Scene Four. The Individual Date (continued). The party arrives for their date. Mustafa picks up a glass of champagne, Fatima picks up a glass of pomegranate juice (and straw), and they slowly walk in glowing evening sunset up to a firing range, where they don AK47s and simultaneously fire indiscriminately in target cut outs of George Bush and Christian crusaders. Mustafa turns and looks at Fatima expertly emptying her automatic clearly impressed. An old crone comments…and she can do rocket launcher too. Mustafa gets an instant erection.

Scene Five. Elimination ceremony. The women are lined up; Mustafa reaches for a grenade, calls out, Fatima. Fatima walks over, kneels. Mustafa, explains – Fatima, you will accept this and continue this journey with me Inshallah! Towards the end, Jeff strolls up and says, ladies, this is the last grenade. Each of the picked contestants then do that tongue rolling cheer in delight. The loser is walked off. You hear a short burst of automatic fire somewhere.

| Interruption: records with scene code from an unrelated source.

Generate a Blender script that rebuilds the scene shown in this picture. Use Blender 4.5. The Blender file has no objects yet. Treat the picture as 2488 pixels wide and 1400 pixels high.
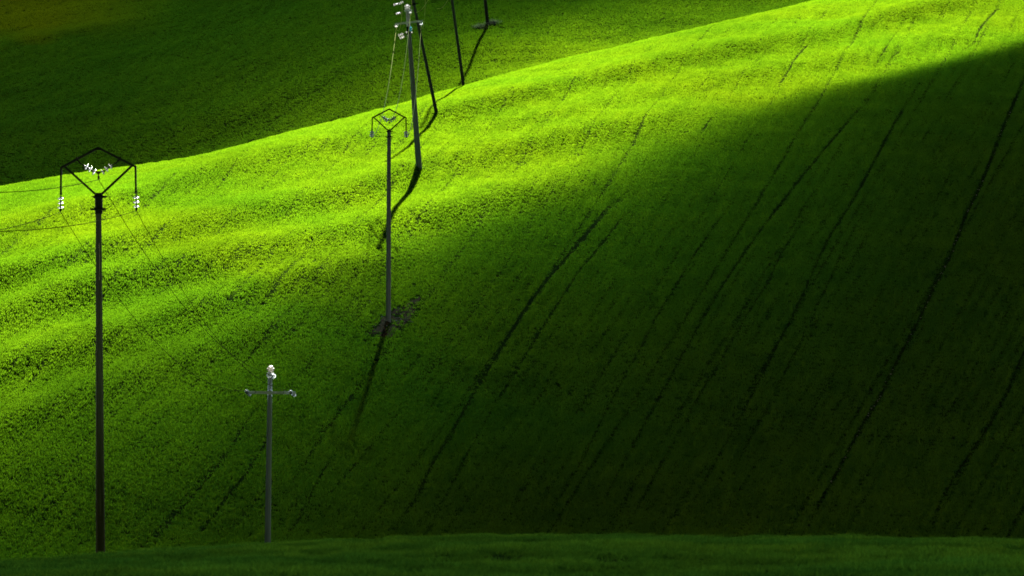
import bpy, bmesh, math, random
import numpy as np
from mathutils import Vector, Matrix

S = bpy.context.scene
COL = S.collection
rng = np.random.default_rng(7)
random.seed(7)
DQ = 1.0
DECK_Y, DECK_Z, DROP = 2400, 330, 335

# ------------------------------------------------------------------ camera
F = 200.0 / 36.0 * 2488.0           # focal length in photograph pixels
PITCH = math.radians(6.0)
FWD = np.array([0, math.cos(PITCH), math.sin(PITCH)])
UP = np.array([0, -math.sin(PITCH), math.cos(PITCH)])
SUN_E, SUN_A = math.radians(24.0), math.radians(0.9)
L = np.array([math.sin(SUN_A) * math.cos(SUN_E), math.cos(SUN_A) * math.cos(SUN_E), math.sin(SUN_E)])


def ray(u, v, d):
    """world point at photo pixel (u, v), depth d along the optical axis"""
    u, v, d = np.asarray(u, float), np.asarray(v, float), np.asarray(d, float)
    xs, ys = (u - 1244) / F, (700 - v) / F
    return np.stack([d * xs, d * (FWD[1] + ys * UP[1]), d * (FWD[2] + ys * UP[2])], -1)


def pix(p):
    p = np.asarray(p, float)
    dep = p @ FWD
    return 1244 + F * p[..., 0] / dep, 700 - F * (p @ UP) / dep, dep


def pchip(xk, yk, x):
    xk, yk, x = np.asarray(xk, float), np.asarray(yk, float), np.asarray(x, float)
    h = np.diff(xk); dl = np.diff(yk) / h
    m = np.zeros_like(yk)
    m[0], m[-1] = dl[0], dl[-1]
    for i in range(1, len(xk) - 1):
        if dl[i - 1] * dl[i] > 0:
            w1, w2 = 2 * h[i] + h[i - 1], h[i] + 2 * h[i - 1]
            m[i] = (w1 + w2) / (w1 / dl[i - 1] + w2 / dl[i])
    i = np.clip(np.searchsorted(xk, x) - 1, 0, len(xk) - 2)
    t = (x - xk[i]) / h[i]
    lo, hi = x < xk[0], x > xk[-1]
    r = ((1 + 2 * t) * (1 - t) ** 2 * yk[i] + t * (1 - t) ** 2 * h[i] * m[i]
         + t * t * (3 - 2 * t) * yk[i + 1] + t * t * (t - 1) * h[i] * m[i + 1])
    r = np.where(lo, yk[0] + m[0] * (x - xk[0]), r)
    return np.where(hi, yk[-1] + m[-1] * (x - xk[-1]), r)


def vnoise(x, y, seed=0):
    """smooth value noise, period-free, in -1..1"""
    xi, yi = np.floor(x).astype(np.int64), np.floor(y).astype(np.int64)
    fx, fy = x - xi, y - yi
    fx, fy = fx ** 3 * (fx * (fx * 6 - 15) + 10), fy ** 3 * (fy * (fy * 6 - 15) + 10)

    def hsh(a, b):
        n = (a * 374761393 + b * 668265263 + seed * 974711) & 0x7fffffff
        n = ((n ^ (n >> 13)) * 1274126177) & 0x7fffffff
        return ((n ^ (n >> 16)) & 0xffff) / 32767.5 - 1
    return ((hsh(xi, yi) * (1 - fx) + hsh(xi + 1, yi) * fx) * (1 - fy)
            + (hsh(xi, yi + 1) * (1 - fx) + hsh(xi + 1, yi + 1) * fx) * fy)


def fbm(x, y, seed=0, o=3):
    r = 0; a = 1.0; f = 1.0
    for k in range(o):
        r = r + a * vnoise(x * f, y * f, seed + k); a *= .5; f *= 2.03
    return r


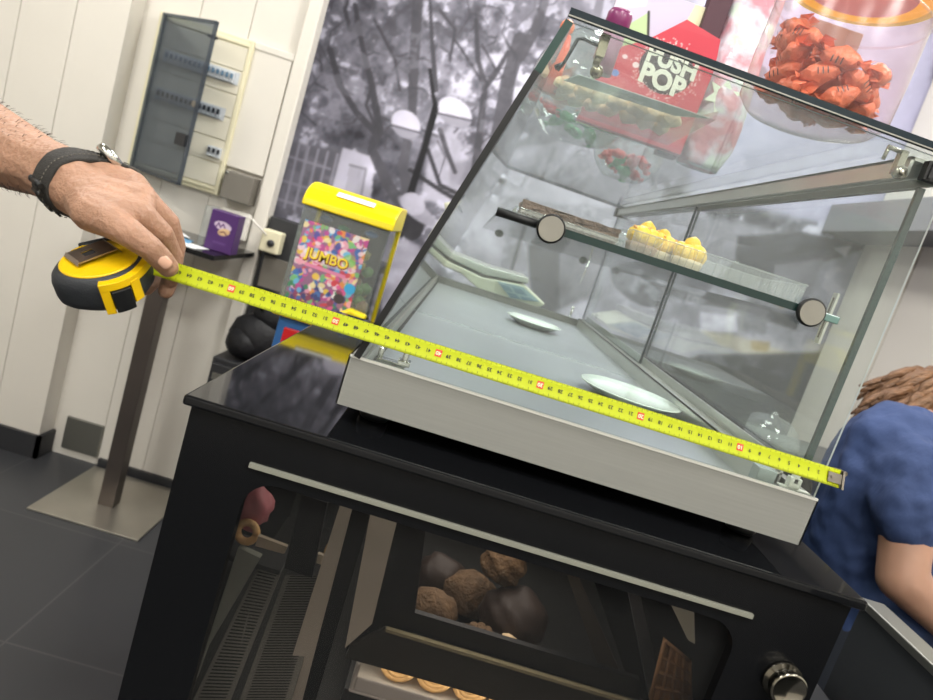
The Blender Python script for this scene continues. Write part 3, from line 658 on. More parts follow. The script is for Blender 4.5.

Scene Six. Grand Finale. Mustafa waits in the Rose Garden as the winner Fatima arrives in wedding burkha via camel. He orders her into a white van, and we watch as they drive off at great speed and slam into a white washed UN compound, exploding in a violent fire ball. They play Lionel Ritchie’s Three Times a Lady as the scene of smouldering buildings and strewn body parts is framed by a giant red love heart and slowly fades from the screen.

You’d have to watch it.


[1] The Penthouse Club was Melbourne’s idea of sophisticated evening TV. Mary always wore a gaudy scarf tied at a strange place high on her neck. Popular option was that she used it to cover a failed suicide scar. She had that look of someone that had drank too much, smoked too much and had generally done it hard.